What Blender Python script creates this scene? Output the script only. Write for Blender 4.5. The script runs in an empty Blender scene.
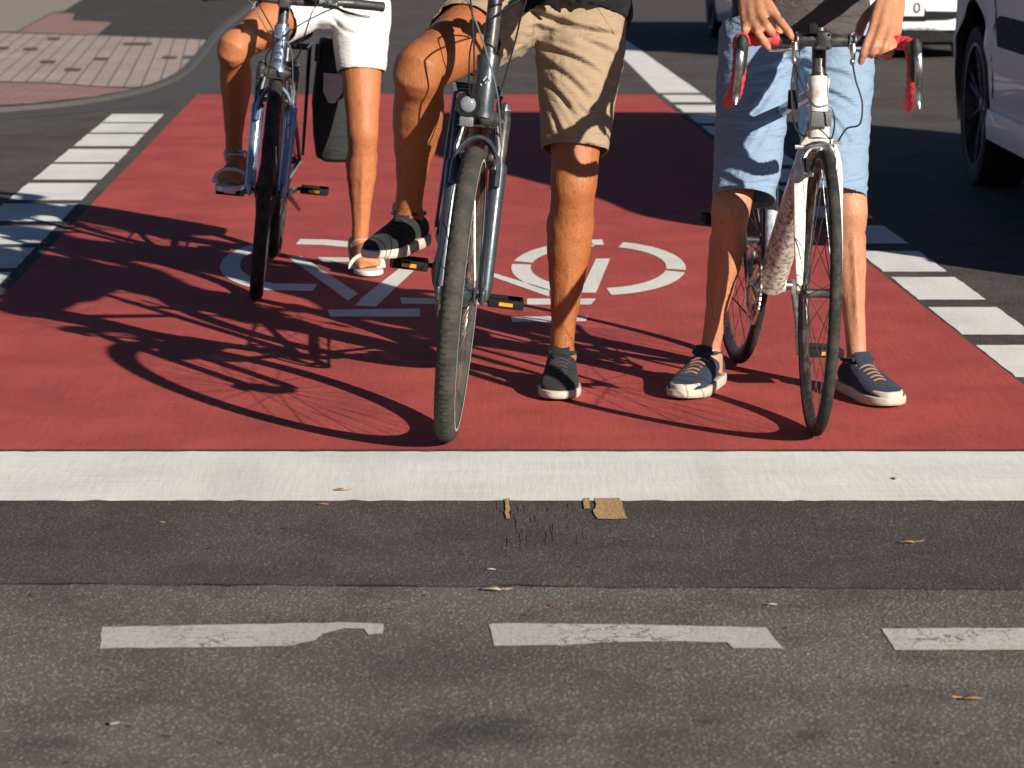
import bpy, math, random
from mathutils import Vector as V, Matrix, noise, Quaternion
R_ = math.radians
PI = math.pi
sc = bpy.context.scene
col = sc.collection
random.seed(7)

# ------------------------------------------------------------------ camera model
F = 2700.0; HC = 1.264; Z0 = .003; TH = math.atan(494 / F)
def P(px, py, D):
    """point of the world seen at px,py, at ground distance D"""
    u = (px - 512) / F; v = (py - 384) / F
    y = math.cos(TH) - v * math.sin(TH); z = -math.sin(TH) - v * math.cos(TH)
    t = D / y
    return V((u * t, D, HC + Z0 + z * t))
def G(px, py, z=0.0):
    u = (px - 512) / F; v = (py - 384) / F
    y = math.cos(TH) - v * math.sin(TH); zz = -math.sin(TH) - v * math.cos(TH)
    t = (z - HC) / zz
    return V((u * t, y * t, z))

# ------------------------------------------------------------------ materials
MATS = {}
class NT:
    def __init__(s, name):
        s.m = bpy.data.materials.new(name); s.m.use_nodes = True
        s.t = s.m.node_tree; s.b = s.t.nodes['Principled BSDF']
        s.co = s.n('ShaderNodeTexCoord').outputs['Object']
    def n(s, k, **kw):
        x = s.t.nodes.new(k)
        for a, b in kw.items(): setattr(x, a, b)
        return x
    def l(s, a, b): s.t.links.new(a, b)
    def map(s, sx, sy, sz, rot=(0, 0, 0)):
        m = s.n('ShaderNodeMapping'); m.inputs['Scale'].default_value = (sx, sy, sz)
        m.inputs['Rotation'].default_value = rot
        s.l(s.co, m.inputs['Vector']); return m.outputs[0]
    def noise(s, scale, det=4, rough=.55, vec=None, dist=0):
        x = s.n('ShaderNodeTexNoise'); x.inputs['Scale'].default_value = scale
        x.inputs['Detail'].default_value = det; x.inputs['Roughness'].default_value = rough
        x.inputs['Distortion'].default_value = dist
        s.l(vec or s.co, x.inputs['Vector']); return x.outputs['Fac']
    def voro(s, scale, feat='F1', vec=None, out='Distance'):
        x = s.n('ShaderNodeTexVoronoi', feature=feat); x.inputs['Scale'].default_value = scale
        s.l(vec or s.co, x.inputs['Vector']); return x.outputs[out]
    def ramp(s, fac, stops, interp='LINEAR'):
        x = s.n('ShaderNodeValToRGB'); x.color_ramp.interpolation = interp
        e = x.color_ramp.elements
        while len(e) < len(stops): e.new(.5)
        for q, (p, c) in zip(e, stops):
            q.position = p; q.color = (c, c, c, 1) if not hasattr(c, '__len__') else (*c, 1)
        s.l(fac, x.inputs[0]); return x.outputs[0]
    def mix(s, fac, a, b, mode='MIX'):
        x = s.n('ShaderNodeMix', data_type='RGBA', blend_type=mode)
        for i, val in ((0, fac), (6, a), (7, b)):
            sock = x.inputs[i]
            if hasattr(val, 'is_output'): s.l(val, sock)
            elif hasattr(val, '__len__'): sock.default_value = (*val, 1)
            else: sock.default_value = val if i == 0 else (val, val, val, 1)
        return x.outputs[2]
    def math(s, op, a, b=0.0):
        x = s.n('ShaderNodeMath', operation=op)
        for i, val in enumerate((a, b)):
            if hasattr(val, 'is_output'): s.l(val, x.inputs[i])
            else: x.inputs[i].default_value = val
        return x.outputs[0]
    def col(s, c):
        if hasattr(c, 'is_output'): s.l(c, s.b.inputs['Base Color'])
        else: s.b.inputs['Base Color'].default_value = (*c, 1)
    def bump(s, h, strength=.5, dist=.01):
        x = s.n('ShaderNodeBump'); x.inputs['Strength'].default_value = strength
        x.inputs['Distance'].default_value = dist
        s.l(h, x.inputs['Height']); s.l(x.outputs[0], s.b.inputs['Normal'])
    def set(s, **kw):
        for k, v in kw.items(): s.b.inputs[k.replace('_', ' ')].default_value = v
        return s

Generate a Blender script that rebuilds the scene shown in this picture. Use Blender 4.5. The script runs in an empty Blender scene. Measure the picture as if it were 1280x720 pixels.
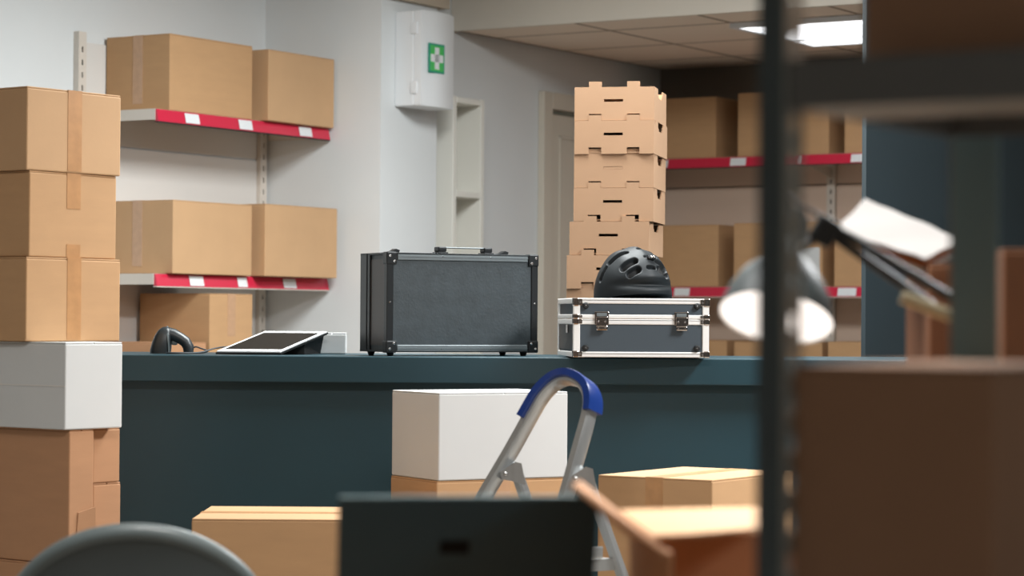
import bpy, bmesh, math, random
from mathutils import Vector, Matrix, Quaternion

random.seed(7)
C = bpy.context.scene.collection
PI = math.pi
R = math.radians

# ------------------------------------------------------------------ frame of reference
# x = to the right, y = away from the camera, z = up; the camera stands at x = y = 0.
# The walls of the room are turned against that by YAW.
YAW = R(32.06)
EYE = 1.2
F = 3050.0
ROLL = 0.007
HOR = 400.0
U = (math.sin(YAW), math.cos(YAW))        # along the left-hand walls, away
V = (math.cos(YAW), -math.sin(YAW))       # along the back wall, to the right
ANG_U = PI/2 - YAW
ANG_V = -YAW


def sight(px, py, d):
    """point at depth d seen at this place of the photograph"""
    dx, dy = px-640, py-360
    dx, dy = dx+ROLL*dy, dy-ROLL*dx
    return Vector((dx/F*d, d, EYE+(HOR-360-dy)/F*d))


def rm(x, y, z=0.0):
    """room coordinates -> world"""
    return Vector((x*V[0]+y*U[0], x*V[1]+y*U[1], z))


# ------------------------------------------------------------------ materials
def lin(c):
    out = []
    for v in c:
        v /= 255.0
        out.append(v/12.92 if v <= 0.04045 else ((v+0.055)/1.055)**2.4)
    return (*out, 1.0)


def mat(name, rgb, rough=0.6, metal=0.0, var=0.0, scale=30.0, bump=0.0, bscale=200.0, emit=0.0, coat=0.0, stretch=(1, 1, 1), spec=0.5):
    m = bpy.data.materials.new(name)
    m.use_nodes = True
    nt = m.node_tree
    b = nt.nodes['Principled BSDF']
    b.inputs['Base Color'].default_value = lin(rgb)
    b.inputs['Roughness'].default_value = rough
    b.inputs['Metallic'].default_value = metal
    b.inputs['Specular IOR Level'].default_value = spec
    if coat:
        b.inputs['Coat Weight'].default_value = coat
        b.inputs['Coat Roughness'].default_value = 0.1
    if emit:
        b.inputs['Emission Color'].default_value = lin(rgb)
        b.inputs['Emission Strength'].default_value = emit
    if var or bump:
        tc = nt.nodes.new('ShaderNodeTexCoord')
        mp = nt.nodes.new('ShaderNodeMapping')
        mp.inputs['Scale'].default_value = stretch
        nt.links.new(tc.outputs['Object'], mp.inputs['Vector'])
    if var:
        n = nt.nodes.new('ShaderNodeTexNoise')
        n.inputs['Scale'].default_value = scale
        n.inputs['Detail'].default_value = 5
        nt.links.new(mp.outputs['Vector'], n.inputs['Vector'])
        r = nt.nodes.new('ShaderNodeValToRGB')
        c = lin(rgb)
        r.color_ramp.elements[0].position = 0.3
        r.color_ramp.elements[1].position = 0.7
        r.color_ramp.elements[0].color = (*[max(0, v*(1-var)) for v in c[:3]], 1)
        r.color_ramp.elements[1].color = (*[min(1, v*(1+var)) for v in c[:3]], 1)
        nt.links.new(n.outputs['Fac'], r.inputs['Fac'])
        nt.links.new(r.outputs['Color'], b.inputs['Base Color'])
    if bump:
        n2 = nt.nodes.new('ShaderNodeTexNoise')
        n2.inputs['Scale'].default_value = bscale
        n2.inputs['Detail'].default_value = 4
        nt.links.new(mp.outputs['Vector'], n2.inputs['Vector'])
        bp = nt.nodes.new('ShaderNodeBump')
        bp.inputs['Strength'].default_value = bump
        bp.inputs['Distance'].default_value = 0.002
        nt.links.new(n2.outputs['Fac'], bp.inputs['Height'])
        nt.links.new(bp.outputs['Normal'], b.inputs['Normal'])
    return m


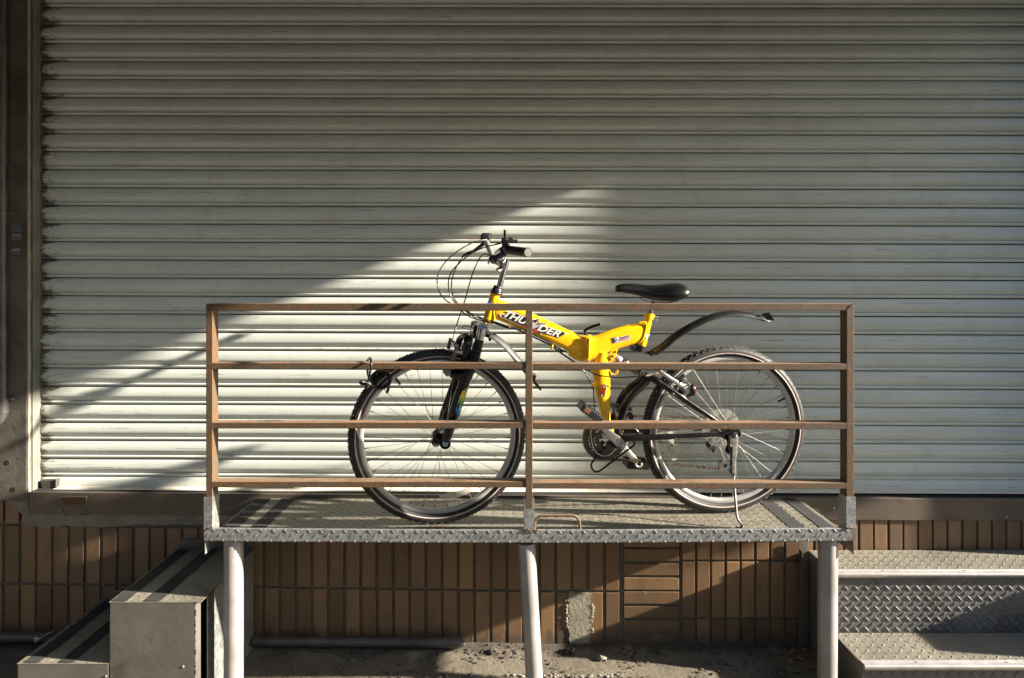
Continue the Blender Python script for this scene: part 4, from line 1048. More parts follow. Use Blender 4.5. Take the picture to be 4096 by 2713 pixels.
rb_ = beam([('B', (366, 662), (362, 885), .024, 0), ('B', (400, 655), (400, 880), .0235, 0), ('B', (480, 625), (500, 815), .023, 0), ('B', (560, 597), (590, 782), .0225, 0), ('B', (680, 565), (700, 748), .022, 0), ('B', (780, 546), (775, 728), .0205, 0), ('B', (850, 530), (815, 702), .0185, 0), ('B', (868, 545), (835, 680), .0165, 0)], 'rear_beam', ex=2.8)
b = MB(); b.cyl(L('M', 800, 835, 0), L('M', 945, 260, 0), .0172, 26); b.cyl(L('M', 928, 330, 0), L('M', 950, 235, 0), .0200, 26); b.box(L('M', 985, 345, -.008), L('M', 1045, 275, .008), .003); part(b, 'seat_tube', 'yellow')
b = MB(); b.tube(smooth_path([L('M', 770, 400, -.018), L('M', 860, 385, -.019), L('M', 893, 430, -.019), L('M', 880, 520, -.019), L('M', 850, 640, -.019), L('M', 800, 720, -.018), L('M', 730, 755, -.014)], 4), .003, 8); part(b, 'weld_seam', 'yellow')
b = MB(); b.cyl(L('M', 1020, 310, -.004), L('M', 1078, 322, -.008), .0072, 12); b.cyl(L('M', 1072, 320, -.008), L('M', 1090, 326, -.010), .0092, 14); part(b, 'seat_clamp_bolt', 'alloy')
b = MB(); b.cyl(L('M', 1088, 325, -.011), L('M', 1094, 328, -.0115), .0062, 12); part(b, 'bolt_socket', 'ink')
b = MB(); b.cyl(L('M', 945, 265, 0), L('B', 925, 350, 0), .0140, 24); b.cyl(L('B', 925, 362, -.03), L('B', 925, 362, .03), .0085, 12); b.tube([L('B', 780, 318, -.02), L('B', 880, 355, -.02), L('B', 1050, 365, -.02), L('B', 1150, 345, -.035)], .0035, 8); b.tube([L('B', 780, 318, .02), L('B', 880, 355, .02), L('B', 1050, 365, .02), L('B', 1150, 345, .035)], .0035, 8); part(b, 'seat_post', 'chrome')
# saddle
sst = [(588, 232, 258, .008), (594, 215, 266, .014), (615, 203, 268, .018), (660, 192, 272, .021), (720, 190, 282, .0235), (790, 194, 297, .028), (860, 201, 318, .036), (930, 205, 340, .048), (1000, 203, 352, .062), (1070, 195, 358, .073), (1130, 190, 354, .079), (1180, 191, 345, .080), (1215, 205, 328, .076), (1240, 232, 305, .064), (1252, 262, 288, .045)]
T = smooth_path([flip(L('B', s_[0], s_[1], -s_[3] * .5), 0) for s_ in sst], 3); B_ = smooth_path([flip(L('B', s_[0], s_[2], -s_[3] * .8), 0) for s_ in sst], 3); w = smooth_path([Vector((0, s_[3], 0)) for s_ in sst], 3)
b = MB(); vs = []; m = 22
for i in range(len(T)):
    c = (T[i] + B_[i]) / 2; h = (T[i] - B_[i]) / 2
    for k_ in range(m):
        a0 = 2 * math.pi * k_ / m; x_ = math.cos(a0); y_ = math.sin(a0)
        x_ = math.copysign(abs(x_) ** .75, x_); yy = math.copysign(abs(y_) ** (.8 if y_ > 0 else .55), y_)
        wide = w[i] * x_ * (1.0 if y_ < 0 else 1.0)
        vs.append(c + h * yy + wide - (h * .35 * max(0, abs(x_) - .6) / .4 if yy > 0 else h * 0))
fs = [(i * m + k_, i * m + (k_ + 1) % m, (i + 1) * m + (k_ + 1) % m, (i + 1) * m + k_) for i in range(len(T) - 1) for k_ in range(m)] + [tuple(range(m))[::-1], tuple(range((len(T) - 1) * m, len(T) * m))]
b.add(vs, fs, True); part(b, 'saddle', 'saddle')
# mast (down to the crank axle)
mast = beam([('M', (20, 905), (205, 905), .026, 0), ('B', (380, 900), (522, 900), .026, 0), ('B', (376, 965), (535, 965), .0255, 0), ('B', (392, 1080), (537, 1080), .024, 0), ('B', (412, 1200), (539, 1200), .021, 0), ('B', (445, 1330), (541, 1330), .018, 0), ('B', (472, 1420), (545, 1420), .0165, 0), ('D', (380, 600), (450, 600), .016, 0), ('D', (430, 690), (500, 690), .016, 0)], 'seat_mast', ex=2.2)
b = MB(); b.cyl(L('F', 870, 890, -.036), L('F', 870, 890, .036), .021, 26); part(b, 'crank_shell', 'black')
b = MB(); b.prism([L('M', *p, -.016) for p in ((320, 830), (410, 815), (400, 880), (365, 960), (300, 1085), (195, 1085), (190, 1060), (215, 990), (300, 870))], (0, .004, 0)); 
b.prism([L('M', *p, .012) for p in ((320, 830), (410, 815), (400, 880), (365, 960), (300, 1085), (195, 1085), (190, 1060), (215, 990), (300, 870))], (0, .004, 0)); gp = part(b, 'shock_mount', 'yellow')
for (x, y) in ((348, 908), (262, 1045)):
    b = MB(); b.cyl(L('M', x, y, -.0165), L('M', x, y, -.0185), .0042, 14); part(b, 'mount_hole', 'ink', sub(gp))
b = MB(); b.cyl(L('M', 308, 982, -.017), L('M', 308, 982, -.024), .0062, 6); b.cyl(L('M', 308, 982, -.024), L('M', 308, 982, -.027), .0035, 12); part(b, 'mount_bolt', 'alloy')
b = MB(); b.tube(smooth_path([L('M', 255, 1225, -.012), L('M', 265, 1270, -.012), L('M', 300, 1297, -.012), L('M', 355, 1292, -.012), L('M', 388, 1260, -.012), L('M', 390, 1215, -.012)], 4), .0036, 10, flat=(2.6, .8)); part(b, 'cable_loop', 'yellow')
b = MB(); b.box(L('M', 105, 1335, -.034), L('M', 160, 1300, -.026), .001); b.box(L('B', 372, 1112, -.036), L('B', 402, 1082, -.022), .001); part(b, 'cable_guide', 'yellow')
for (x, y) in ((722, 830), (1398, 1125)):
    b = MB(); b.tube(smooth_path([L('I', x + 12, y - 35, -.012), L('I', x + 14, y - 10, -.022), L('I', x + 2, y + 18, -.022), L('I', x - 12, y + 30, -.010), L('I', x - 16, y + 28, .006)], 4), .0022, 8, flat=(1.6, .8)); part(b, 'cable_guide', 'yellow')
# shock
s0, s1 = L('M', 330, 990, 0), L('M', 820, 1275, 0)
sv = (s1 - s0)
b = MB(); b.tube([s0 + sv * t for t in (0, .02, .24, .25)], [.012, .0158, .0158, .010], 20); shk = part(b, 'shock_body', 'alloy')
lab = MB(); 
q = L('M', 372, 1015, 0)
for (t0, t1, mt, nm) in ((.07, .10, 'red', 'label_stripe'), (.12, .15, 'blue', 'label_stripe')):
    b = MB(); b.tube([s0 + sv * t0, s0 + sv * t1], .0160, 20, cap=False); part(b, nm, mt, sub(shk))
b = MB(); b.tube([s0 + sv * t for t in (.25, .33, .36, .38, .42, .44, .47, .50, .55)], [.009, .009, .013, .0205, .0205, .013, .009, .009, .010], 20); part(b, 'spring_collar', 'chrome')
b = MB(); hx = []
for i in range(90): t = i / 89; a0 = t * 2 * math.pi * 6; e1 = sv.normalized().cross(Vector((0, 1, 0))); hx.append(s0 + sv * (.45 + .42 * t) + e1 * .0165 * math.cos(a0) + Vector((0, .0165, 0)) * math.sin(a0))
b.tube(hx, .0036, 8); b.cyl(s0 + sv * .45, s0 + sv * .9, .007, 12); part(b, 'shock_spring', 'dirty')
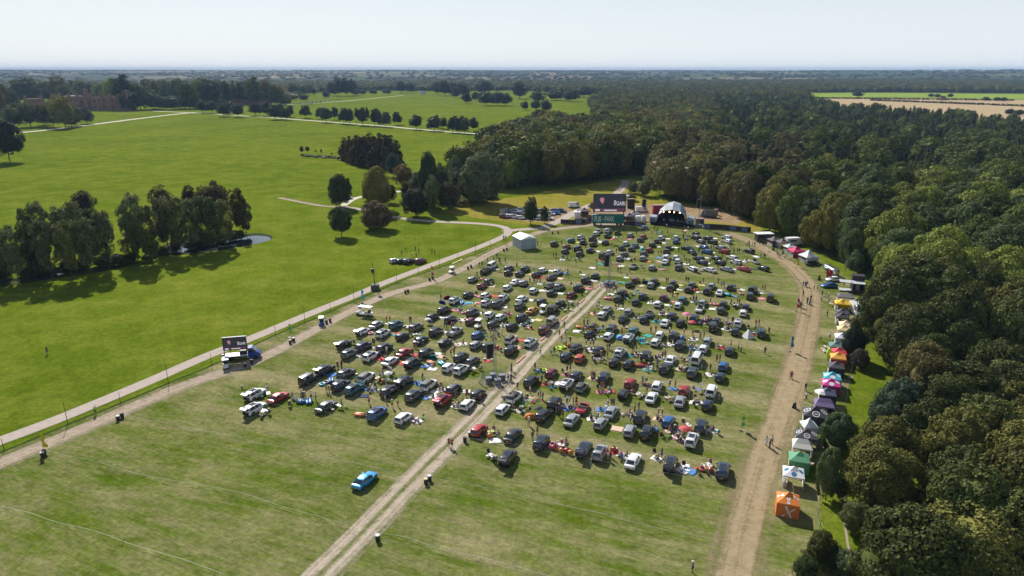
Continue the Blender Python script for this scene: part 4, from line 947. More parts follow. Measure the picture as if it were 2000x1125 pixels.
PS = [person_proto('s', joints()),
      person_proto('s2', joints(elL=(-.25, .1, 1.16), wrL=(-.1, .28, 1.22), haL=(-.06, .32, 1.27)), short=True),
      person_proto('d', joints(elR=(.26, .02, 1.14), wrR=(.2, .2, 1.02), haR=(.18, .26, 1.0)), dress=True, short=True),
      person_proto('a', joints(elR=(.26, .12, 1.5), wrR=(.2, .16, 1.74), haR=(.19, .18, 1.82)), short=True, hat=True)]
PW = person_proto('w', joints(hiL=(-.09, .03, .86), knL=(-.1, .22, .52), anL=(-.11, .28, .12), toL=(-.11, .43, .07), knR=(.1, -.02, .47), anR=(.11, -.30, .14), toR=(.11, -.2, .05), elL=(-.22, -.14, 1.14), wrL=(-.22, -.14, .92), haL=(-.22, -.12, .86), elR=(.22, .06, 1.13), wrR=(.22, .24, .95), haR=(.22, .29, .89)))
def sit(dz, legs):
    J = joints()
    for k in J: J[k] = (J[k][0], J[k][1] - .05, J[k][2] + dz)
    for s, x in (('L', -1), ('R', 1)):
        if legs == 'chair': J.update({'hi' + s: (x * .1, .06, .50), 'kn' + s: (x * .12, .42, .50), 'an' + s: (x * .13, .45, .10), 'to' + s: (x * .13, .60, .05)})
        else: J.update({'hi' + s: (x * .1, .04, .13), 'kn' + s: (x * .2, .40, .36), 'an' + s: (x * .13, .70, .09), 'to' + s: (x * .13, .82, .06)})
        J['wr' + s] = (x * .2, .2, J['el' + s][2] - .05); J['ha' + s] = (x * .17, .27, J['wr' + s][2])
    return J
PC = [person_proto('c', sit(-.43, 'chair'), short=True), person_proto('ch', sit(-.43, 'chair'), short=True, hat=True)]
PG = [person_proto('g', sit(-.79, 'ground'), short=True), person_proto('gd', sit(-.79, 'ground'), short=True, hat=True)]
PCOL = {'k': ((.015, .015, .018), 'black'), 'd': ((.035, .04, .06), 'dark'), 'w': ((.72, .72, .74), 'white'), 'r': ((.36, .06, .05), 'red'), 'p': ((.65, .12, .30), 'pink'), 'b': ((.10, .16, .40), 'blue'), 'g': ((.35, .65, .03), 'yellow'), 't': ((.38, .28, .18), 'tan'), 'u': ((.25, .16, .38), 'purple')}
HAIR = [(.03, .02, .012), (.02, .015, .01), (.09, .05, .02), (.25, .16, .07), (.05, .03, .02)]
SKINS = [(.55, .33, .24), (.48, .28, .19), (.42, .24, .16), (.60, .40, .30)]
LEGS = [(.02, .022, .03), (.05, .07, .13), (.10, .09, .08), (.02, .02, .022), (.35, .30, .24)]
PQ = []
def person(pname, loc, rz, c, desc, zn, grp='people at the picnic concert'): PQ.append((PX(loc[0], loc[1])[1], pname, loc, rz, c, desc, zn, grp))
def person_now(pname, loc, rz, c, desc, zn, grp):
    o = place(pname, loc, rz, rnd.uniform(.96, 1.05), {'': rnd.choice(SKINS), 'person': rnd.choice(SKINS), 'top': PCOL[c][0], 'leg': rnd.choice(LEGS), 'hair': rnd.choice(HAIR), 'hat': (.6, .52, .38), 'x': (.02, .02, .02)})
    return reg(o, 'person ' + desc, zn, 'person', grp)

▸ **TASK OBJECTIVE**
Quote the data above exactly from the line with "Generate a Blender" to the line with "R = math.radians", both ends counted, and nothing else. Pictures don't go in.

▸ **THE COMPLETED TASK**
Generate a Blender script that rebuilds the scene shown in this picture. Use Blender 4.5. The script runs in an empty Blender scene. Measure the picture as if it were 1280x720 pixels.
import bpy, bmesh, math, random
from mathutils import Vector, Matrix, Quaternion

random.seed(7)
C = bpy.context.scene.collection
PI = math.pi
R = math.radians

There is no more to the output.